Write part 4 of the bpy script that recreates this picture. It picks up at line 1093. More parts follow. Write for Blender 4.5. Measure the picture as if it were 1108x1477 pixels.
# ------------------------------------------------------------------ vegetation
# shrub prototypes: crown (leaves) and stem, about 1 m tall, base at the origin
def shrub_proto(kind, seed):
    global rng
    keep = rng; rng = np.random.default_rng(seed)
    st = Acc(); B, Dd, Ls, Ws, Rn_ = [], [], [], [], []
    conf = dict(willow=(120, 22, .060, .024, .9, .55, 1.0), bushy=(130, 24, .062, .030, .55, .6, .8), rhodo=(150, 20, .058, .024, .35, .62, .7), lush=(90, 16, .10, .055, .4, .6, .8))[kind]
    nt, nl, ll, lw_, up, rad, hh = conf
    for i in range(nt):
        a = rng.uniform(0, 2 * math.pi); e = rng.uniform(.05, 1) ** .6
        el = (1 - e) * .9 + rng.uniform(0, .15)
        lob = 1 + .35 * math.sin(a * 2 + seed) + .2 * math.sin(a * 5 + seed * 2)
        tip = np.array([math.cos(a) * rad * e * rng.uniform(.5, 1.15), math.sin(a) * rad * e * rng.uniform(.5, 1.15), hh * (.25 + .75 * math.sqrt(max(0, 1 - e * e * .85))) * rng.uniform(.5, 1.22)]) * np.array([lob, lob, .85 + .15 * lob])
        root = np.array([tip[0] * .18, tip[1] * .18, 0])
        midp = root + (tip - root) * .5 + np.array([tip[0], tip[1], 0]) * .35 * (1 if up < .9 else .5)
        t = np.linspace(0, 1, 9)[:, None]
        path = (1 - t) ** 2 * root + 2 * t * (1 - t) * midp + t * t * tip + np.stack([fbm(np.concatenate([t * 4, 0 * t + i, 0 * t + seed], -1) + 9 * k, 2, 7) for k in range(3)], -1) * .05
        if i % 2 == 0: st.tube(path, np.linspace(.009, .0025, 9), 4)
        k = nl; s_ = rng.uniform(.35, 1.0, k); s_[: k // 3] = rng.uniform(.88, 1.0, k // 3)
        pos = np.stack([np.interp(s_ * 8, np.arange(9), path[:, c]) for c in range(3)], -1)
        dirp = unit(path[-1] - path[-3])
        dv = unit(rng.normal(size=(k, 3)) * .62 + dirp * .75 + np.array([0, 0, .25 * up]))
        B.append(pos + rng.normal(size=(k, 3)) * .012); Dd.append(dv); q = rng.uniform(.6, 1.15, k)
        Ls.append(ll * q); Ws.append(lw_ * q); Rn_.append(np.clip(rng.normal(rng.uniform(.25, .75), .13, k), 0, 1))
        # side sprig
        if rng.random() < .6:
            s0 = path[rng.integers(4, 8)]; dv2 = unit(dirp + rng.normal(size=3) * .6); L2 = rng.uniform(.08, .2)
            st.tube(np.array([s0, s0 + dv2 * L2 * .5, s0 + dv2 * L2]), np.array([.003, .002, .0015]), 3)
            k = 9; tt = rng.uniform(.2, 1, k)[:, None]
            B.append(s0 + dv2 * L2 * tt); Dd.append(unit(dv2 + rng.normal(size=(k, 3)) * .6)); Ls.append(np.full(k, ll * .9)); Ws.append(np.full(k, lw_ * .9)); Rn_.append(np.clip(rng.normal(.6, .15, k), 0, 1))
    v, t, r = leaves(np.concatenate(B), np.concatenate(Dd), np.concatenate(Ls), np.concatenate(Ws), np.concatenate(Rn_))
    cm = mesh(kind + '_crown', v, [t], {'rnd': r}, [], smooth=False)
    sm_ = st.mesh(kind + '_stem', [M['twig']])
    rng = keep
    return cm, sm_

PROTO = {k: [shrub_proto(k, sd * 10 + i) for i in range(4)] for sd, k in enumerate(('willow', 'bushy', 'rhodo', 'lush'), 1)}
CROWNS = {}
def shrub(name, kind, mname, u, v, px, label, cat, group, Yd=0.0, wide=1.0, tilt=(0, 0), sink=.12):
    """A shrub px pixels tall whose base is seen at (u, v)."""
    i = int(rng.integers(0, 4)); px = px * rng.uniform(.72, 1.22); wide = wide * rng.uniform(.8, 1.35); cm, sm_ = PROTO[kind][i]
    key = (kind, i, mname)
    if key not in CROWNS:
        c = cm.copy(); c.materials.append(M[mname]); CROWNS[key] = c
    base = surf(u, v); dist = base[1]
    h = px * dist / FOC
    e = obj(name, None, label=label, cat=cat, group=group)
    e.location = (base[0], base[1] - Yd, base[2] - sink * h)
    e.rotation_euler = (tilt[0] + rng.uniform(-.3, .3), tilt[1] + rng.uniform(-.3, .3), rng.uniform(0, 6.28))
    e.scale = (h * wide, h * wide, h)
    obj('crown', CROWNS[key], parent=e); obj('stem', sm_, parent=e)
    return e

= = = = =

» STATED EXERCISE: Repeat the material in full, exactly as it stands.

» RESPONSE FOR THIS EXERCISE:
Write part 4 of the bpy script that recreates this picture. It picks up at line 1093. More parts follow. Write for Blender 4.5. Measure the picture as if it were 1108x1477 pixels.
# ------------------------------------------------------------------ vegetation
# shrub prototypes: crown (leaves) and stem, about 1 m tall, base at the origin
def shrub_proto(kind, seed):
    global rng
    keep = rng; rng = np.random.default_rng(seed)
    st = Acc(); B, Dd, Ls, Ws, Rn_ = [], [], [], [], []
    conf = dict(willow=(120, 22, .060, .024, .9, .55, 1.0), bushy=(130, 24, .062, .030, .55, .6, .8), rhodo=(150, 20, .058, .024, .35, .62, .7), lush=(90, 16, .10, .055, .4, .6, .8))[kind]
    nt, nl, ll, lw_, up, rad, hh = conf
    for i in range(nt):
        a = rng.uniform(0, 2 * math.pi); e = rng.uniform(.05, 1) ** .6
        el = (1 - e) * .9 + rng.uniform(0, .15)
        lob = 1 + .35 * math.sin(a * 2 + seed) + .2 * math.sin(a * 5 + seed * 2)
        tip = np.array([math.cos(a) * rad * e * rng.uniform(.5, 1.15), math.sin(a) * rad * e * rng.uniform(.5, 1.15), hh * (.25 + .75 * math.sqrt(max(0, 1 - e * e * .85))) * rng.uniform(.5, 1.22)]) * np.array([lob, lob, .85 + .15 * lob])
        root = np.array([tip[0] * .18, tip[1] * .18, 0])
        midp = root + (tip - root) * .5 + np.array([tip[0], tip[1], 0]) * .35 * (1 if up < .9 else .5)
        t = np.linspace(0, 1, 9)[:, None]
        path = (1 - t) ** 2 * root + 2 * t * (1 - t) * midp + t * t * tip + np.stack([fbm(np.concatenate([t * 4, 0 * t + i, 0 * t + seed], -1) + 9 * k, 2, 7) for k in range(3)], -1) * .05
        if i % 2 == 0: st.tube(path, np.linspace(.009, .0025, 9), 4)
        k = nl; s_ = rng.uniform(.35, 1.0, k); s_[: k // 3] = rng.uniform(.88, 1.0, k // 3)
        pos = np.stack([np.interp(s_ * 8, np.arange(9), path[:, c]) for c in range(3)], -1)
        dirp = unit(path[-1] - path[-3])
        dv = unit(rng.normal(size=(k, 3)) * .62 + dirp * .75 + np.array([0, 0, .25 * up]))
        B.append(pos + rng.normal(size=(k, 3)) * .012); Dd.append(dv); q = rng.uniform(.6, 1.15, k)
        Ls.append(ll * q); Ws.append(lw_ * q); Rn_.append(np.clip(rng.normal(rng.uniform(.25, .75), .13, k), 0, 1))
        # side sprig
        if rng.random() < .6:
            s0 = path[rng.integers(4, 8)]; dv2 = unit(dirp + rng.normal(size=3) * .6); L2 = rng.uniform(.08, .2)
            st.tube(np.array([s0, s0 + dv2 * L2 * .5, s0 + dv2 * L2]), np.array([.003, .002, .0015]), 3)
            k = 9; tt = rng.uniform(.2, 1, k)[:, None]
            B.append(s0 + dv2 * L2 * tt); Dd.append(unit(dv2 + rng.normal(size=(k, 3)) * .6)); Ls.append(np.full(k, ll * .9)); Ws.append(np.full(k, lw_ * .9)); Rn_.append(np.clip(rng.normal(.6, .15, k), 0, 1))
    v, t, r = leaves(np.concatenate(B), np.concatenate(Dd), np.concatenate(Ls), np.concatenate(Ws), np.concatenate(Rn_))
    cm = mesh(kind + '_crown', v, [t], {'rnd': r}, [], smooth=False)
    sm_ = st.mesh(kind + '_stem', [M['twig']])
    rng = keep
    return cm, sm_

PROTO = {k: [shrub_proto(k, sd * 10 + i) for i in range(4)] for sd, k in enumerate(('willow', 'bushy', 'rhodo', 'lush'), 1)}
CROWNS = {}
def shrub(name, kind, mname, u, v, px, label, cat, group, Yd=0.0, wide=1.0, tilt=(0, 0), sink=.12):
    """A shrub px pixels tall whose base is seen at (u, v)."""
    i = int(rng.integers(0, 4)); px = px * rng.uniform(.72, 1.22); wide = wide * rng.uniform(.8, 1.35); cm, sm_ = PROTO[kind][i]
    key = (kind, i, mname)
    if key not in CROWNS:
        c = cm.copy(); c.materials.append(M[mname]); CROWNS[key] = c
    base = surf(u, v); dist = base[1]
    h = px * dist / FOC
    e = obj(name, None, label=label, cat=cat, group=group)
    e.location = (base[0], base[1] - Yd, base[2] - sink * h)
    e.rotation_euler = (tilt[0] + rng.uniform(-.3, .3), tilt[1] + rng.uniform(-.3, .3), rng.uniform(0, 6.28))
    e.scale = (h * wide, h * wide, h)
    obj('crown', CROWNS[key], parent=e); obj('stem', sm_, parent=e)
    return e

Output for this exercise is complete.